I typically have hundreds, sometimes low thousands of tabs opened in Firefox on 8GB RAM and it works well, while ~30-50 is an upper limit of what Chrome can do without bringing the whole system to swapping hell. Plus, Chrome's tab UI makes more tabs completely unusable, while vanilla Firefox works well and can also offer massive improvements like vertical tabs.
> I typically have hundreds, sometimes low thousands of tabs
They should probably ditch all in-memory stuff, and just use the drive, so they can support those cases when you really want to have a "low millions of tabs open."
Okay. Hands down here. Never could get this kind of use case, never had such an experience either, so may be by the time you have 1000+ tubs Chrome does kill itself.
>Chrome's tab UI makes more tabs completely unusable
True, thankfully we have extensions that deal with this (I've been using Keepin' Tabs for this, until I started using cVim)
I have 9 virtual desktops; I typically have browsers in 6-7 of them for various in-progress tasks.
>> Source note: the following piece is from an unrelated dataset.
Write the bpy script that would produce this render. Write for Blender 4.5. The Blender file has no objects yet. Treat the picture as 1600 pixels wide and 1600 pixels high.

That's somewhere between 6 and 14 browser windows (I can fit two side by side on my screen), with multiple tabs in each.
Finding things is easy. Even ignoring the per-task categorization by desktop, Firefox lets you search all your tab titles/urls: just type "% " in the URL bar followed by your search string. If I'm looking for something specific, this is the simplest way to find it.
I easily reach a hundred tabs with Tree Style Tabs when researching a topic. The tree structure makes it easy to understand how you've navigated the web and to traceback where you came from. When I found what I've what I was looking for I start closing tabs. The ones that remain is my catch and I save the URLs and/or contents.